A former Dundee University student thinks she might be on the verge of unlocking the secret of one of the most controversial paintings of the last 200 years.
Scholars have disputed for two centuries whether a famous portrait of JMW Turner by Cornelius Varley could really show the landscape painter, but Kelly Freeman claims to have taken steps to settle the dispute.
Turner, regarded as the one of the greatest masters of British watercolour landscape painting, repeatedly refused to sit for portraits, so if the work proves to be of him it would be very significant.
As part of her Masters project at Dundee, Kelly created a 2D image of the drawing, which is thought to have been made in 1815 when Turner was 40, and superimposed it on a 3D laser scan of Turner’s death mask.
The mask, made after Turner died at 76, showed a man who had lost almost all his body fat and teeth, so Kelly had to rely on a small number of features to try to identify the artist.
She found many identical features such as the eye sockets and the gap between upper lip and nose.
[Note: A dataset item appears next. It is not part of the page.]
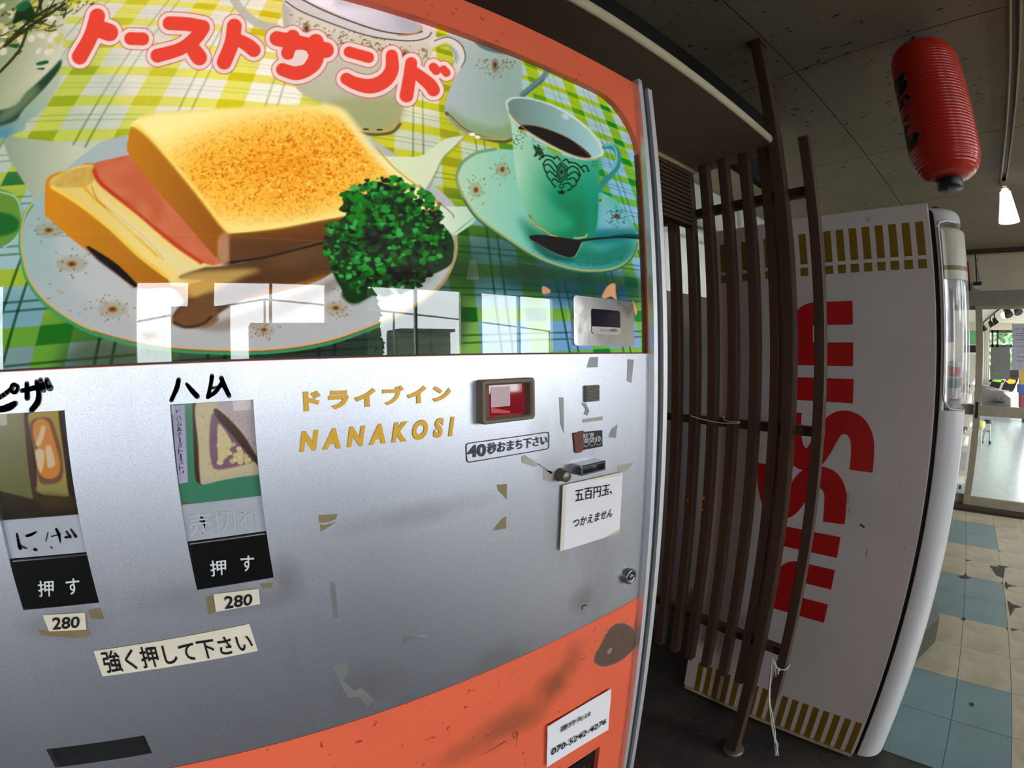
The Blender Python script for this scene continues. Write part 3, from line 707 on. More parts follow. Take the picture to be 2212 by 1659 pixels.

The results did leave some room for doubt, though, so Kelly hopes to go further and prove once and for all the work is indeed a portrait of Turner.
“It think it is very important to be able to put a face to this great man who never sat for portraits,” she said.
“What I am hoping to do is to do more research and create a digital 3D mesh and produce quantifiable statistics to see if statistics can prove it is a portrait of Turner.”